Goal =
Return the whole listing, keeping every character the same.

--- START OF Recorded data ---

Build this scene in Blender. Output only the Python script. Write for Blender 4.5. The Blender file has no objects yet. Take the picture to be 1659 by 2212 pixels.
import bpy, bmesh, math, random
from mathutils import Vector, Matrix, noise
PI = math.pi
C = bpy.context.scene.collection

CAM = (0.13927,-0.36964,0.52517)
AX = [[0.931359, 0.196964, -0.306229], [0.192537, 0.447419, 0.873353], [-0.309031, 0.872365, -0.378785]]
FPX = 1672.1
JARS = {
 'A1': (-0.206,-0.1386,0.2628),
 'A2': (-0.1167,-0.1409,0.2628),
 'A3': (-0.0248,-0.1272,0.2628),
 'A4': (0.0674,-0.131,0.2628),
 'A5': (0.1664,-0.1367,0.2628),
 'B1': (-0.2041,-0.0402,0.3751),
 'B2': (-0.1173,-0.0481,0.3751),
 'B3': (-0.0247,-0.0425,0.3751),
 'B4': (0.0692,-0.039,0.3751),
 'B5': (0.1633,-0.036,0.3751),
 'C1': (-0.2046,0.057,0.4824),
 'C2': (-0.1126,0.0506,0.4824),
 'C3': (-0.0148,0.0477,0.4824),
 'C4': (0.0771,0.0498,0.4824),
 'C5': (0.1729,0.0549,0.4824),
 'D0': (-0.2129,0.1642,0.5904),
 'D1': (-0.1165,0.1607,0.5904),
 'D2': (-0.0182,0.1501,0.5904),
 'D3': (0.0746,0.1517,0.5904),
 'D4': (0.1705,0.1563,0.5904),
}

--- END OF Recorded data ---

Full response =
Build this scene in Blender. Output only the Python script. Write for Blender 4.5. The Blender file has no objects yet. Take the picture to be 1659 by 2212 pixels.
import bpy, bmesh, math, random
from mathutils import Vector, Matrix, noise
PI = math.pi
C = bpy.context.scene.collection

CAM = (0.13927,-0.36964,0.52517)
AX = [[0.931359, 0.196964, -0.306229], [0.192537, 0.447419, 0.873353], [-0.309031, 0.872365, -0.378785]]
FPX = 1672.1
JARS = {
 'A1': (-0.206,-0.1386,0.2628),
 'A2': (-0.1167,-0.1409,0.2628),
 'A3': (-0.0248,-0.1272,0.2628),
 'A4': (0.0674,-0.131,0.2628),
 'A5': (0.1664,-0.1367,0.2628),
 'B1': (-0.2041,-0.0402,0.3751),
 'B2': (-0.1173,-0.0481,0.3751),
 'B3': (-0.0247,-0.0425,0.3751),
 'B4': (0.0692,-0.039,0.3751),
 'B5': (0.1633,-0.036,0.3751),
 'C1': (-0.2046,0.057,0.4824),
 'C2': (-0.1126,0.0506,0.4824),
 'C3': (-0.0148,0.0477,0.4824),
 'C4': (0.0771,0.0498,0.4824),
 'C5': (0.1729,0.0549,0.4824),
 'D0': (-0.2129,0.1642,0.5904),
 'D1': (-0.1165,0.1607,0.5904),
 'D2': (-0.0182,0.1501,0.5904),
 'D3': (0.0746,0.1517,0.5904),
 'D4': (0.1705,0.1563,0.5904),
}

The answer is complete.